Work out how many lines hold "parts". Give the number and nothing else.

============

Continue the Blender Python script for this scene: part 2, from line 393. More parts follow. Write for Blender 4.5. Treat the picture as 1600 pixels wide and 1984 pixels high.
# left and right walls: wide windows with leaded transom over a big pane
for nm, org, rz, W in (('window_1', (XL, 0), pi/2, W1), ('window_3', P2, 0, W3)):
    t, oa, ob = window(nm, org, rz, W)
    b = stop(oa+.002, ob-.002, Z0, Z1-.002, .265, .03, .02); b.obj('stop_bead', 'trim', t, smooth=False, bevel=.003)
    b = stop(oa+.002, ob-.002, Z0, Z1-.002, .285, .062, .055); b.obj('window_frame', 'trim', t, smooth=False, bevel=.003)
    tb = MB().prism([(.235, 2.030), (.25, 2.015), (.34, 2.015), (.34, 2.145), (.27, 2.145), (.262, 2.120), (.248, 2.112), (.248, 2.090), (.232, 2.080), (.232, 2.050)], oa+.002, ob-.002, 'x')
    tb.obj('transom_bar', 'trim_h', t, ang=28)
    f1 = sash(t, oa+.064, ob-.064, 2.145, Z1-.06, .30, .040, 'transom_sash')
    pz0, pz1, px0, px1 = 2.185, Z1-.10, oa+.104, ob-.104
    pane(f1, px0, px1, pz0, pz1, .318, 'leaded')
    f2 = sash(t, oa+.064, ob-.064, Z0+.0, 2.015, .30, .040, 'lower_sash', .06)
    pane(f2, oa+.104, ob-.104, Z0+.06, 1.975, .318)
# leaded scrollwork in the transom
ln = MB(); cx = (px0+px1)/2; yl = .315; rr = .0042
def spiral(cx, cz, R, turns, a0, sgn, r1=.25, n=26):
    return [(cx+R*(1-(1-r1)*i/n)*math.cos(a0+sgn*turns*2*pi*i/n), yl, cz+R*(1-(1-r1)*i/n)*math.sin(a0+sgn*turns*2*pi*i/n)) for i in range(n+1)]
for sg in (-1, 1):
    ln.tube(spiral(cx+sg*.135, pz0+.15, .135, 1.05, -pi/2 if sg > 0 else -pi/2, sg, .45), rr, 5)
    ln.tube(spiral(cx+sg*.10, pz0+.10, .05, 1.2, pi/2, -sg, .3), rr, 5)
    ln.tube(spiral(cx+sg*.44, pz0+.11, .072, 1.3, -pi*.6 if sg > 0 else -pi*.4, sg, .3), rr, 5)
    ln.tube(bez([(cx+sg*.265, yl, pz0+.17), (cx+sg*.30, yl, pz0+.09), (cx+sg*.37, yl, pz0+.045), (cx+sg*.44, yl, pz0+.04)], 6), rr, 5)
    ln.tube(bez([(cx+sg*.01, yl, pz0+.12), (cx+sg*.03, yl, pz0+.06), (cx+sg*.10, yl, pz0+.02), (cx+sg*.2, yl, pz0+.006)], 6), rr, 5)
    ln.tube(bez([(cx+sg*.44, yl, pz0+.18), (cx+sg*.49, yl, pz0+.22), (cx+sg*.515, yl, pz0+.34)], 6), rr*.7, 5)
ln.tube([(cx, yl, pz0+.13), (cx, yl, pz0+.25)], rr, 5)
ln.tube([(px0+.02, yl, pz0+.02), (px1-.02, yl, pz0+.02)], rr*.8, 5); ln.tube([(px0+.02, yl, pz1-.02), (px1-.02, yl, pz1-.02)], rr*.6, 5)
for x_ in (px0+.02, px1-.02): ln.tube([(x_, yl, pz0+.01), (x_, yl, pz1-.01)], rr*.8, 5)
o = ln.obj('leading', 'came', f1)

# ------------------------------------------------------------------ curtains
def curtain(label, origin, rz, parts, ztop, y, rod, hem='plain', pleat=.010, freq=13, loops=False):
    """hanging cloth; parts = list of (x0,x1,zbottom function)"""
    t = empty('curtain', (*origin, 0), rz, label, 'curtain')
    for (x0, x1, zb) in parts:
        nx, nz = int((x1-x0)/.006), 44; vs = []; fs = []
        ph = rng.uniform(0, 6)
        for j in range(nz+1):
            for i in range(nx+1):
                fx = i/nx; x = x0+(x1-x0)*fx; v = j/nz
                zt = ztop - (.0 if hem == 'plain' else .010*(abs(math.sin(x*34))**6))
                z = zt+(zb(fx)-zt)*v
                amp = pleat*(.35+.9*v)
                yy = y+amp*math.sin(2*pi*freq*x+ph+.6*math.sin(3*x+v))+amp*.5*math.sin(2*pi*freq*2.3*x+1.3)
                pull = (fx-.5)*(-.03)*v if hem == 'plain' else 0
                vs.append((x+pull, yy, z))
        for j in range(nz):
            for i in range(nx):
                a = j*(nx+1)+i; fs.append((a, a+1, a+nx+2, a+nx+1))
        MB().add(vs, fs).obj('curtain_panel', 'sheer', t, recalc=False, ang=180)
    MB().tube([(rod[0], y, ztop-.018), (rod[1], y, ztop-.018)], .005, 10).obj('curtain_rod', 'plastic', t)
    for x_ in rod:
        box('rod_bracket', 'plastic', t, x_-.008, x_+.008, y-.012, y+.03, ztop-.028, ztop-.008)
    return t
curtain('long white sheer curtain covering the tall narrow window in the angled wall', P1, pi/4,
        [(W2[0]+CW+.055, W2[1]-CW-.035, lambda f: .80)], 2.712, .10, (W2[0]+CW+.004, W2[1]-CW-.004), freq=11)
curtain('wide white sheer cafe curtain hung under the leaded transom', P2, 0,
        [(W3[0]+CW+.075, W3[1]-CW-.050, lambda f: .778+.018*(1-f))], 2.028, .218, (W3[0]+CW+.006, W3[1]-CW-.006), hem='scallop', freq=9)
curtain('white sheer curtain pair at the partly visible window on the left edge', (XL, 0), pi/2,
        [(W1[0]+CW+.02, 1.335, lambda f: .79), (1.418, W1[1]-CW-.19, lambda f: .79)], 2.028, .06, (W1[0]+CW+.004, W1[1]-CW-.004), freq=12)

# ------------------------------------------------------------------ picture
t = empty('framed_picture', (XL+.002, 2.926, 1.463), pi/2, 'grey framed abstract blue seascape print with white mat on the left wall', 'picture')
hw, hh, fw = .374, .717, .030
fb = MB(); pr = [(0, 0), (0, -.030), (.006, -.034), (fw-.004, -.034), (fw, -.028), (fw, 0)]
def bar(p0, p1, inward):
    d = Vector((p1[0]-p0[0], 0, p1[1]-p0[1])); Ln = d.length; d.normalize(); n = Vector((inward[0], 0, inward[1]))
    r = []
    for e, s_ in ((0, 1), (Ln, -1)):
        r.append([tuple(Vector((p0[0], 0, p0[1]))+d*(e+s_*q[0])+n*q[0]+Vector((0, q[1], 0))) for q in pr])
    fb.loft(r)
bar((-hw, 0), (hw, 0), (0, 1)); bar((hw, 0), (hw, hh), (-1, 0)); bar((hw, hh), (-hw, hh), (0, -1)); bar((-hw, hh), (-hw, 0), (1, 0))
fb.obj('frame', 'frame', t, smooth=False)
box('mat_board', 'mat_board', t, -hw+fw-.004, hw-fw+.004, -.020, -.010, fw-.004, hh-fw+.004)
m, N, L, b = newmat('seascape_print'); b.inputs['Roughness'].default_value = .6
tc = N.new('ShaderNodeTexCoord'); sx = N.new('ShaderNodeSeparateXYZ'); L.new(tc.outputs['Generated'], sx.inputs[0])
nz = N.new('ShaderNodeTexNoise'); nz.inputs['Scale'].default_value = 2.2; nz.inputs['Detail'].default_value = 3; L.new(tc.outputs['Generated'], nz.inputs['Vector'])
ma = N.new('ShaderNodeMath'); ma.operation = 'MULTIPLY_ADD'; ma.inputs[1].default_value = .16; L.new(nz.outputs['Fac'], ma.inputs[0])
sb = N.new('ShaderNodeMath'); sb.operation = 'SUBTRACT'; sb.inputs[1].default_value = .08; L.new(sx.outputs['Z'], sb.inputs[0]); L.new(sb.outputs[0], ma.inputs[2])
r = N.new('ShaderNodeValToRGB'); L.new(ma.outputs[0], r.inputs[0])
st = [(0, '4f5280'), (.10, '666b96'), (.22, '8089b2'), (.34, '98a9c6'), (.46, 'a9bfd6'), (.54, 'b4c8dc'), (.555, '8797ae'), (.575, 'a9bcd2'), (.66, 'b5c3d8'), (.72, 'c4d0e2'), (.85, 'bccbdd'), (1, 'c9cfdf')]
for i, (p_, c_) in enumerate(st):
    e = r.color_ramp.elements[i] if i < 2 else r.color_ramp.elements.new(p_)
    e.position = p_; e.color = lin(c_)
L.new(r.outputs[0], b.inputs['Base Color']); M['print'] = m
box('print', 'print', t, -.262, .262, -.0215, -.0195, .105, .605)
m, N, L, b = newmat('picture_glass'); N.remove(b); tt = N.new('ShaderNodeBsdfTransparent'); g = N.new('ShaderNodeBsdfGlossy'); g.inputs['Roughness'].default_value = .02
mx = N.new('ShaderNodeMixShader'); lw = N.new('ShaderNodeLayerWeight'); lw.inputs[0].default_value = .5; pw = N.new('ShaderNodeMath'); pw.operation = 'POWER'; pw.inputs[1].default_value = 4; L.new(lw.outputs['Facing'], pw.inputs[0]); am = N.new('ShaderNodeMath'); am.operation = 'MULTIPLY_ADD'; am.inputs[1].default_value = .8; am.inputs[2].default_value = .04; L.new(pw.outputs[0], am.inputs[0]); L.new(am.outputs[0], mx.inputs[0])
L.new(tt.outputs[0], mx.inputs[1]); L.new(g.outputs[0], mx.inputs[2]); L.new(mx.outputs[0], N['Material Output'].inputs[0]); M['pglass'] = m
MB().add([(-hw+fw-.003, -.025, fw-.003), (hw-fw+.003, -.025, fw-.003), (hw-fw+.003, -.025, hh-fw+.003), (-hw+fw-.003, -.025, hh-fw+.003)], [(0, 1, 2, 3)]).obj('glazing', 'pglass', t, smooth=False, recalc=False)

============

__RIGHT ANSWER__. 4